El mío, el que me marcó para bien y para siempre es el siguiente. De mi paso por la primaria Miguel Hidalgo (Empalme) recuerdo a dos queridísimos maestros: la maestra Otilia, una esbelta y erguida dama, con aire angelical, impecablemente vestida y muy entendida y afanosa en la enseñanza de sus pupilos.
También viene a mi memoria el maestro Andrés. Tenía buena apariencia; muy propia del buen maestro: medio calvo y frente descubierta, con voz de mando, algo serio y muy aficionado al deporte. Con él aprendí a jugar béisbol en forma y participé en algunos torneos; creo que mi afición por ese deporte nació con el profesor Andrés.
Además, recuerdo al profesor Federico, era el director, y si algo nos causaba pavor era caer en sus manos, por mal comportamiento. Cómo olvidar su dicho: cuando le temblaba la mano no volvía a reposar hasta que nos azotaba con ella, pues decía que no había mejor correctivo para regenerar la conducta impresentable.
Con todo, era buen director, a decir por el orden, la higiene y el silencio sepulcral que privaba en los largos pasillos y números arcos de mi añorada primaria.
De la secundaria, guardo como un valioso tesoro el recuerdo del maestro Arredondo, de español, un devoto de los libros y adicto a la buena escritura. Con él conocí a Juan Rulfo y leí el Llano en llamas; aprendí que la escritura era el arte de la expresión humana y que debía ejercerla con pulcritud y musicalidad.
Creo que a él le debo mi afición a los libros, mi entrega a la lectura y el gusto por la escritura. Y del profesor Isidro, de ciencias sociales, nació mi vocación por ese campo disciplinario.

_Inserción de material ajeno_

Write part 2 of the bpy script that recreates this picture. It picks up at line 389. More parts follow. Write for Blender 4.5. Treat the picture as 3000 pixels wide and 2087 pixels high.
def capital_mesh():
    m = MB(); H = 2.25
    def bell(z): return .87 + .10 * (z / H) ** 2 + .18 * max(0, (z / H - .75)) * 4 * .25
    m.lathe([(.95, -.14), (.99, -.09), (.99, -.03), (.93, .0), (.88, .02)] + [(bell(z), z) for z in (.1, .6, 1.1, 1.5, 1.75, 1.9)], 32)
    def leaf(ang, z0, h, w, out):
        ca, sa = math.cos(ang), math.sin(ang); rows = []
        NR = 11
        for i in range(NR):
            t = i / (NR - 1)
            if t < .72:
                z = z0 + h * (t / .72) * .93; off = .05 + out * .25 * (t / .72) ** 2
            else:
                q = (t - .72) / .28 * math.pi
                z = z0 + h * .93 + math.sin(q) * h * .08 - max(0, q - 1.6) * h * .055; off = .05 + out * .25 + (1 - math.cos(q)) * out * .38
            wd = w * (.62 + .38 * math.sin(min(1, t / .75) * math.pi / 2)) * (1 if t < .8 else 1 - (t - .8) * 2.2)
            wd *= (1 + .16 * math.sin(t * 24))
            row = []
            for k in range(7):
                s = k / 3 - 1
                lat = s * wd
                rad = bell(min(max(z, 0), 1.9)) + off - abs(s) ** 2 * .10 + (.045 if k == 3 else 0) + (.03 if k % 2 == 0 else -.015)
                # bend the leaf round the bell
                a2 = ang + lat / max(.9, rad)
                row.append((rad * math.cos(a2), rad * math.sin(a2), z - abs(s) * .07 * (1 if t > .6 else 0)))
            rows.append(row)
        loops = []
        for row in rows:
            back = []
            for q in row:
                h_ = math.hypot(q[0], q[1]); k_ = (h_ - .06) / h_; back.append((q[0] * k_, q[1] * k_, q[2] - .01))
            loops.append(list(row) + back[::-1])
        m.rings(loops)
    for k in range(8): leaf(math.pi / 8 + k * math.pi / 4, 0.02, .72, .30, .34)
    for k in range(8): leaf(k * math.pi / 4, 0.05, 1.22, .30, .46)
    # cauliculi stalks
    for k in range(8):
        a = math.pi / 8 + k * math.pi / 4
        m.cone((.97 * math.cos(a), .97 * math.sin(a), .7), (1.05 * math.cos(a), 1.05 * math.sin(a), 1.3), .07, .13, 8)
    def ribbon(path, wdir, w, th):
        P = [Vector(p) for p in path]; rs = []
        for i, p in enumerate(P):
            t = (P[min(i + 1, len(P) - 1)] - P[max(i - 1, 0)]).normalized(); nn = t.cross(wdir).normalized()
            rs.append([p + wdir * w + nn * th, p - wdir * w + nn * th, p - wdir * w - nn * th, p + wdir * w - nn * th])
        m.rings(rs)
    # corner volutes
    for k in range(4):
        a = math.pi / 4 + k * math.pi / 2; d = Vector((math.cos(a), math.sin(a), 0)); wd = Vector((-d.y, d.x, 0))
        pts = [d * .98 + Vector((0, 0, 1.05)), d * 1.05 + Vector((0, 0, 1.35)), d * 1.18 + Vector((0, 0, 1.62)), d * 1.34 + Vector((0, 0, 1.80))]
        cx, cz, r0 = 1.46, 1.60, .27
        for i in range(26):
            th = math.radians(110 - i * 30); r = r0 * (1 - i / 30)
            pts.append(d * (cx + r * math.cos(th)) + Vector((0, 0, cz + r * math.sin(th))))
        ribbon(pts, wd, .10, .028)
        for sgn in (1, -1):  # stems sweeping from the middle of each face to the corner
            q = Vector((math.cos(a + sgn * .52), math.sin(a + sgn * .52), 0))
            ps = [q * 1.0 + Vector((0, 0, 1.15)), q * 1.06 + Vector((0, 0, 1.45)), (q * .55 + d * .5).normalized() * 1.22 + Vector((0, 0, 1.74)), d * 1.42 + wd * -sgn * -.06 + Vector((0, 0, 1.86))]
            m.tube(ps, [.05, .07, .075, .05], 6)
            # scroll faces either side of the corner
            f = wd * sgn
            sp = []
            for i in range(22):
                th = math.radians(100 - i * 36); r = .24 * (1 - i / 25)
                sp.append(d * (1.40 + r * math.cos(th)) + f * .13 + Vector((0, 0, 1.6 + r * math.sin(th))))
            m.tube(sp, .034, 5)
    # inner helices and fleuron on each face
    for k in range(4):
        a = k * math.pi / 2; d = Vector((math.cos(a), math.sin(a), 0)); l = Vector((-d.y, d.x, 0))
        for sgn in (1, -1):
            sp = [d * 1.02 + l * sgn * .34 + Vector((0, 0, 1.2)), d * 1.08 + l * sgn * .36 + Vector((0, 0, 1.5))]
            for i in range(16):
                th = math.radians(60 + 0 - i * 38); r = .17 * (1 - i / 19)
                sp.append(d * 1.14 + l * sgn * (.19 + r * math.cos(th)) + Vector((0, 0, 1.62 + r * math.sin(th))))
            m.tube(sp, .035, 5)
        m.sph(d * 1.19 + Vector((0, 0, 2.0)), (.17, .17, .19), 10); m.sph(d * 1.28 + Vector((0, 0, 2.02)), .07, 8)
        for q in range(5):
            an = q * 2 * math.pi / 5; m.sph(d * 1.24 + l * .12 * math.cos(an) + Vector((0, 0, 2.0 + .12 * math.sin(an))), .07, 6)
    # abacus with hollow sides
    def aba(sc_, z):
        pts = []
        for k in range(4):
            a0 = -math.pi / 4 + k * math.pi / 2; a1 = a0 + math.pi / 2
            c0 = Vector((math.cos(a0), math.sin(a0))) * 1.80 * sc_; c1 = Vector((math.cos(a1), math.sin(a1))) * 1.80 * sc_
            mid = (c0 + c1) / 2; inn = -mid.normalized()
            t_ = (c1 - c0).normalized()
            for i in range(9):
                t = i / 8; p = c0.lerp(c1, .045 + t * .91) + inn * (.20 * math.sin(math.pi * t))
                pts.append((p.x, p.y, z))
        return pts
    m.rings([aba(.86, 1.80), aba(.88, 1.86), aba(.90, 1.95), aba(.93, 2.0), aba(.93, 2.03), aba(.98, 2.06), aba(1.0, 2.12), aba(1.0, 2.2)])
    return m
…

Probablemente, con ellos descubrí que el magisterio sería una profesión hecha a mi medida, y llegado el momento no dude en elegir esa noble labor como mi proyecto de vida profesional.
En la normal, aprendía a ser profesor especialmente con la maestra de español. El gusto por el teatro y la danza surgieron con mis maestros de arte.
Entonces reforcé mi afición por el basquetbol y refiné las técnicas respectivas, gracias a mi profesor de matemáticas, que sin ser de educación física organizaba equipos y participábamos en competiciones estudiantiles.
En mis estudios universitarios, recuerdo por su sabiduría, pasión y producción de conocimiento históricos genuinos a los maestros Juan Manuel y Julio Montane.
En mi paso por los estudios de posgrado, no puedo olvidar a la Dra. Denisse, al Dr. Ignacio del Río y, muy especialmente, al Mtro. Salmerón, por su erudición y pasión pedagógica, pero sobre todo por su profundo humanismo.
Cómo los voy olvidar, cómo no los voy a querer, si todos ellos dieron un vuelco positivo a mi vida.
Con los maestros siempre, sin ellos nunca jamás.